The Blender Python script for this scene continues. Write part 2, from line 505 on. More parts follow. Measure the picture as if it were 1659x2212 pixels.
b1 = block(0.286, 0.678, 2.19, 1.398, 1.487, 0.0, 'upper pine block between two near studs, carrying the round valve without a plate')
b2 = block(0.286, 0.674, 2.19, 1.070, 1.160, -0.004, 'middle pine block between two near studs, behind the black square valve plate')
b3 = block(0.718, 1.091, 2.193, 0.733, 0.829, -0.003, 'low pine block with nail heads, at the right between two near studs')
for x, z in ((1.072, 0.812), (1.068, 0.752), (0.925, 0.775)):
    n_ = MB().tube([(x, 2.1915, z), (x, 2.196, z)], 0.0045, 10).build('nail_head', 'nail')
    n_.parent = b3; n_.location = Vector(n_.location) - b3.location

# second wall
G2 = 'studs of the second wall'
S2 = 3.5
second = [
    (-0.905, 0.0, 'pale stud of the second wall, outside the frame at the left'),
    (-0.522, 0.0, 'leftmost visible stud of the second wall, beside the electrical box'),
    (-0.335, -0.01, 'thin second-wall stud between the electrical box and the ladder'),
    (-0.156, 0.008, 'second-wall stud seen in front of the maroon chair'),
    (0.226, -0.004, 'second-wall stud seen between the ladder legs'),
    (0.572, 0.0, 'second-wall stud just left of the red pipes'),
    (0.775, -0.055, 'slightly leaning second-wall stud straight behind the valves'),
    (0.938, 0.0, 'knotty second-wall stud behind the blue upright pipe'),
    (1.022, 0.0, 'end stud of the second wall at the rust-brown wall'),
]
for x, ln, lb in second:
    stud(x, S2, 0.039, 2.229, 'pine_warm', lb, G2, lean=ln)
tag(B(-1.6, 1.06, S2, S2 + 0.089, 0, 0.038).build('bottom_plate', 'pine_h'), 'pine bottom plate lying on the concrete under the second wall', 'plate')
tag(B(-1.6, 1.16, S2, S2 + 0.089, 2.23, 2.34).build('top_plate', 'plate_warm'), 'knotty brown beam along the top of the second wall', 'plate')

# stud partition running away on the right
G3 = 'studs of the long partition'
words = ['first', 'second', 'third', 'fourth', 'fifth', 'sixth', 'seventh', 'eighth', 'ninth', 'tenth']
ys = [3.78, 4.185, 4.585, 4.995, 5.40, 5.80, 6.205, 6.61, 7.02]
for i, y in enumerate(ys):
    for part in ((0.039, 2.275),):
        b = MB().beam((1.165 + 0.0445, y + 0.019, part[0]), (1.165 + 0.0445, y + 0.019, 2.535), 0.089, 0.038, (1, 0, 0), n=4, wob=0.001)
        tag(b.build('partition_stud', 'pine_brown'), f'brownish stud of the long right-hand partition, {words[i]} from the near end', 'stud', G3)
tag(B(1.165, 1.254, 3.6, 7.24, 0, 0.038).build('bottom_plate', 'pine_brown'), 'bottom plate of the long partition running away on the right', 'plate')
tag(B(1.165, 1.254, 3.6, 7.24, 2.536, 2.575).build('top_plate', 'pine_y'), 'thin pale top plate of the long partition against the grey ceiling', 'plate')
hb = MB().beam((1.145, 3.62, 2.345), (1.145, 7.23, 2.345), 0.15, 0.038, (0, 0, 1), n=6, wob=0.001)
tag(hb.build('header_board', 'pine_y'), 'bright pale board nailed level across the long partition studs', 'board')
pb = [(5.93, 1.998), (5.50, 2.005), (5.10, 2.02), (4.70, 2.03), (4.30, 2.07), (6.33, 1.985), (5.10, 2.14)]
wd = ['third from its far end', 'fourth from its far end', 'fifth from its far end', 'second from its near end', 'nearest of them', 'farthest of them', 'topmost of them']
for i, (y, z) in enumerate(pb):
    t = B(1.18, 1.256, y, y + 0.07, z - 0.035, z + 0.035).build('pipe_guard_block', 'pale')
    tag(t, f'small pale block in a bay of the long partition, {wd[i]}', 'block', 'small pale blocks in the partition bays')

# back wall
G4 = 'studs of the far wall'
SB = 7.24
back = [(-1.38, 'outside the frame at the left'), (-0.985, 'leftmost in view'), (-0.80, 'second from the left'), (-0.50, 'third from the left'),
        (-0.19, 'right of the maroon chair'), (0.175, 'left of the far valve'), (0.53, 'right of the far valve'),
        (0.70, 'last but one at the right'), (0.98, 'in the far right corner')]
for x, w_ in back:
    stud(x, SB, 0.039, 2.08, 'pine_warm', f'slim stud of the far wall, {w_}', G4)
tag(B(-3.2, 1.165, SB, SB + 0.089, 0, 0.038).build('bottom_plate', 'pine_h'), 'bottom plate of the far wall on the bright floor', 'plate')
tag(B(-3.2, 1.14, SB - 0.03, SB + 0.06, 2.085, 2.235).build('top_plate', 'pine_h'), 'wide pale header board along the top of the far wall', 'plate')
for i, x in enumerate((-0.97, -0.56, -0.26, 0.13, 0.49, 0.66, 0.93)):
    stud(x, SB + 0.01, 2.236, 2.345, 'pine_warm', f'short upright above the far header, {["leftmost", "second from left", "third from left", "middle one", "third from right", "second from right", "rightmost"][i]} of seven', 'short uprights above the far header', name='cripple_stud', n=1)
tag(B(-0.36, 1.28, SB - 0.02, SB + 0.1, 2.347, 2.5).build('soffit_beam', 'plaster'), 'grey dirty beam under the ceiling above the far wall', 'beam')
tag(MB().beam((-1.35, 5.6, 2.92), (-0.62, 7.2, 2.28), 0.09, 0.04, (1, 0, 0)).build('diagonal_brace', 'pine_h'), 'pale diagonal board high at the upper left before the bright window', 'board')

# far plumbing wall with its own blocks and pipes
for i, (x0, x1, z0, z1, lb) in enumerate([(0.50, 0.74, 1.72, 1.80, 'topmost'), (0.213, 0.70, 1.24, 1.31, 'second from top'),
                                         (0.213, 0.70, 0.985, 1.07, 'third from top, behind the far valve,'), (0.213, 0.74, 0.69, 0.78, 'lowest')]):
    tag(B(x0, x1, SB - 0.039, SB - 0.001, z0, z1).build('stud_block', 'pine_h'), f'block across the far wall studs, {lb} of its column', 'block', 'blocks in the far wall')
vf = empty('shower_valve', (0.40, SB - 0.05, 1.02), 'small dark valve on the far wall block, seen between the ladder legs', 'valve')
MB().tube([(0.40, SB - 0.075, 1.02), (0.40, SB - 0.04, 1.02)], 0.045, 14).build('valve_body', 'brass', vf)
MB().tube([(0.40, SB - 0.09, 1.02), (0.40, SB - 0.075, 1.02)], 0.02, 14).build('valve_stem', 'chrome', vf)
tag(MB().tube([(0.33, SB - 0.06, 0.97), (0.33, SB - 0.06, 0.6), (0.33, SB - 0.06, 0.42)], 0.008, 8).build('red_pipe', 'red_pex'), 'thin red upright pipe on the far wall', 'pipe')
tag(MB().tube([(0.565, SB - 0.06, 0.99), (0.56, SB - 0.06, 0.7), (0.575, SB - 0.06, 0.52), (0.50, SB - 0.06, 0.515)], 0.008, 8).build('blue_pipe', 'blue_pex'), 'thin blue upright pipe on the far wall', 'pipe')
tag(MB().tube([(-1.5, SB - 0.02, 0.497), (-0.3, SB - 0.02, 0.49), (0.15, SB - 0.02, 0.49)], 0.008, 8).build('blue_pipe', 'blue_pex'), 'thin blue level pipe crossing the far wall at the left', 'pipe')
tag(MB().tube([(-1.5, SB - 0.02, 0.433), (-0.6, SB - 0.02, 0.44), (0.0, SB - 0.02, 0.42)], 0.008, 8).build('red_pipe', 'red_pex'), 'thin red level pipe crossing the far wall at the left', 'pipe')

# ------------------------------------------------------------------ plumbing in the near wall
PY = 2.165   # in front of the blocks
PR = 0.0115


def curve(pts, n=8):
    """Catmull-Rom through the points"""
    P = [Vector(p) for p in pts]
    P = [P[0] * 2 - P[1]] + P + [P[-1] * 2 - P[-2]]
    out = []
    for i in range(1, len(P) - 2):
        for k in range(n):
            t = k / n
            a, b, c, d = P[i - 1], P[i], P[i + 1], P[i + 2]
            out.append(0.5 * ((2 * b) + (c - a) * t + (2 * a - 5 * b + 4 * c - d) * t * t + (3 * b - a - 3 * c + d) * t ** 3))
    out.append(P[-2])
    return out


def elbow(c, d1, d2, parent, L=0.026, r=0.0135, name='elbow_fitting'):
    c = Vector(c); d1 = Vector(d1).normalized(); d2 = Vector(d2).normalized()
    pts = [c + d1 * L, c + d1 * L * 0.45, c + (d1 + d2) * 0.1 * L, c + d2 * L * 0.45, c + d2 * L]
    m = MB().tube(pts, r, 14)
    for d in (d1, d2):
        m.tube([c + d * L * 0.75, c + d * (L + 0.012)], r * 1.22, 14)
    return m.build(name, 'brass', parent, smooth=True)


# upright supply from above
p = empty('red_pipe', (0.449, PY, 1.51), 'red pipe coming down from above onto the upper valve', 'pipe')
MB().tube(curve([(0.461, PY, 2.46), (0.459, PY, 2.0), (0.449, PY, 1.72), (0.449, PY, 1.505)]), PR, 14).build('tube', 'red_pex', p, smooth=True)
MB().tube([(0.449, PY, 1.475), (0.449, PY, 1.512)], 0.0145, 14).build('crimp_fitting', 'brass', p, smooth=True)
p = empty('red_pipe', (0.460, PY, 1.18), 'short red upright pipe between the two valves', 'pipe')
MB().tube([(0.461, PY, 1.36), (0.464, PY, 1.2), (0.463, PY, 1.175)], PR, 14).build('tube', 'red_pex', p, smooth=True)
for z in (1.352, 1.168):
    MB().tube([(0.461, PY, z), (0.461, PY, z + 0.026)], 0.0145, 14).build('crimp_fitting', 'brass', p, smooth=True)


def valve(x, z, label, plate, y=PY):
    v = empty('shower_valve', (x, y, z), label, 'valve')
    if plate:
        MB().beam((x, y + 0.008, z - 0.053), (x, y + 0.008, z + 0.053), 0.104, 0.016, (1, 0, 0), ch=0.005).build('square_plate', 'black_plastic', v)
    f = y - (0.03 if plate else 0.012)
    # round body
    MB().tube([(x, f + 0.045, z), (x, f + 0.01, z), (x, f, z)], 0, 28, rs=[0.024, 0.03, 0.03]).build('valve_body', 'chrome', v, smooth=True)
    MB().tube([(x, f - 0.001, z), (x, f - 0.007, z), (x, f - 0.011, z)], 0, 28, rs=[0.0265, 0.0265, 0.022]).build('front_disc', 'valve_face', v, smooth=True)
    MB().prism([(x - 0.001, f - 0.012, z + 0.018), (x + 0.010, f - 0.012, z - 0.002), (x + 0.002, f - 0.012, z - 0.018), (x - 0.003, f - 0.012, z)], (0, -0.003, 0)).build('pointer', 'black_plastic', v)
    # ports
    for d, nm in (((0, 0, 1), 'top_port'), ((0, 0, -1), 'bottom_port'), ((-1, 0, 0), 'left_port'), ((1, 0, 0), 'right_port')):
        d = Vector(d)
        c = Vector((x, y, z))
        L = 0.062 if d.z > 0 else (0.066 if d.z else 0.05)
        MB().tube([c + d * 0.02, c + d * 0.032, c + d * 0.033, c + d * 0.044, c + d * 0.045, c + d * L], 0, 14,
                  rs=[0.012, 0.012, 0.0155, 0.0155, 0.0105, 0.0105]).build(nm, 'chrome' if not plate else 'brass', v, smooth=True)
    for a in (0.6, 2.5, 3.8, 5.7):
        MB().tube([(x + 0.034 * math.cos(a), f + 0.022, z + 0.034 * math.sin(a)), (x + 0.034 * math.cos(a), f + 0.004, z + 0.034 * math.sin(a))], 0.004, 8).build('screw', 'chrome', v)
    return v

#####

### Given request
Extract the lines above, from the first one through the one containing "n_.parent = b3;", and return only those, unchanged.

### Solution
The Blender Python script for this scene continues. Write part 2, from line 505 on. More parts follow. Measure the picture as if it were 1659x2212 pixels.
b1 = block(0.286, 0.678, 2.19, 1.398, 1.487, 0.0, 'upper pine block between two near studs, carrying the round valve without a plate')
b2 = block(0.286, 0.674, 2.19, 1.070, 1.160, -0.004, 'middle pine block between two near studs, behind the black square valve plate')
b3 = block(0.718, 1.091, 2.193, 0.733, 0.829, -0.003, 'low pine block with nail heads, at the right between two near studs')
for x, z in ((1.072, 0.812), (1.068, 0.752), (0.925, 0.775)):
    n_ = MB().tube([(x, 2.1915, z), (x, 2.196, z)], 0.0045, 10).build('nail_head', 'nail')
    n_.parent = b3; n_.location = Vector(n_.location) - b3.location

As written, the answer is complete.